The adsorption of 14CO and 14CO2 on a hydrogen-reduced Cu/ZnO/Al2O3, a Cu/Al2O3 and a ZnO catalyst at 293 K is reported. With each adsorbate evidence for both a strongly and a weakly absorbed state has been detected on the copper component of the catalyst. Both a relatively rapid and a very slow adsorption of CO2 on each of the adsorbates have been detected. Adsorption of CO in the presence of preadsorbed CO2 and vice versa shows that the presence of one gas does not completely prevent the adsorption of the other. The adsorptive capacity of the Cu/ZnO/Al2O3 for CO is approximately twice that for CO2, although a larger fraction of the latter is strongly adsorbed and will displace some preadsorbed CO from the copper surface. Evidence for the dissociative adsorption of some of the CO2 to COads and surface oxygen, as well as the formation of surface carbonate by reaction of CO2 with catalyst oxygen, has been obtained. It is proposed that this latter process is responsible for the very slow CO2 adsorption process. Whilst CO2 is adsorbed on each of the components of the Cu/ZnO/Al2O3 catalyst, adsorption of CO is severely limited on the zinc oxide component and does not occur on the alumina. The results are interpreted in terms of a model in which at least three types of adsorption site exist on the copper surface. The role of residual oxygen on the surface, following hydrogen reduction, in the adsorption of CO2 is also discussed.

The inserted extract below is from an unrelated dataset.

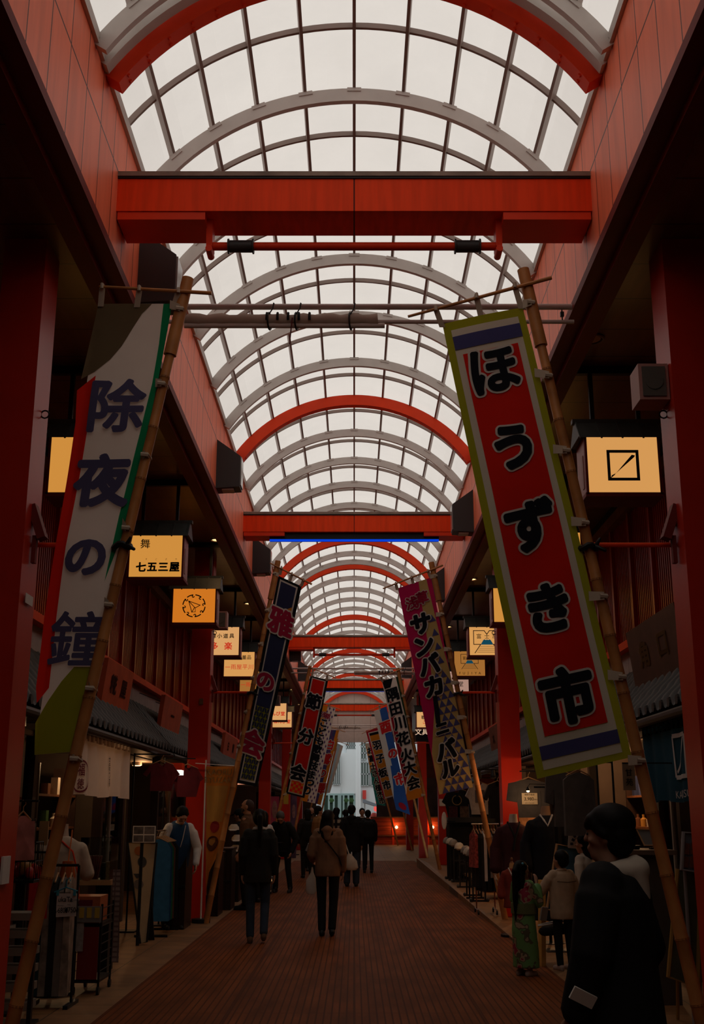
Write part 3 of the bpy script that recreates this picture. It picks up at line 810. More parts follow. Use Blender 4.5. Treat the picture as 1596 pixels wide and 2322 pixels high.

Radiotracer studies of chemisorption on copper-based catalysts. Part 2.—Adsorption of carbon monoxide, carbon dioxide and dihydrogen on partially and fully oxidised copper–zinc oxide–alumina catalysts

The adsorption of 14CO and 14CO2 at 293 K, on the surface of a copper–zinc oxide–alumina catalyst, which had been partially (30%) or completely oxidised by reaction with N2O at 353 K, is reported. The reactive adsorption technique for H2 at 293 K on a fully oxidised Cu–ZnO–Al2O3 catalyst and of CO2 at 503 K on a hydrogen-reduced Cu–ZnO–Al2O3 catalyst is also reported. Adsorption of hydrogen on a 100% oxidised surface occurs at 293 K to give a surface stoichiometry of 2 Cus : 1 Hads : 1 Hads : 1Oads, although no water is desorbed below 373 K. At low coverages of surface oxygen, the amount of CO2 adsorbed and retained as a strongly bound species on the copper component is increased compared with the corresponding values on a freshly reduced surface. Adsorption of CO2 at 293 K on oxidised surfaces in the presence of H2 results in a further enhancement in both the amounts adsorbed and retained on the copper component. Little adsorption of CO2 occurs on fully oxidised surfaces. Admission of CO to partially or fully oxidised surfaces, both in the presence and absence of hydrogen, results in the formation of CO2, which is subsequently adsorbed on the surface. Whilst the presence of H2 reduces the total amount of CO adsorbed, the amount of strongly adsorbed CO is significantly increased. The results are interpreted in terms of the formation of OHads by reaction of hydrogen with preadsorbed oxygen and formation of a surface formate species by interaction of either CO2 or CO with the OHads.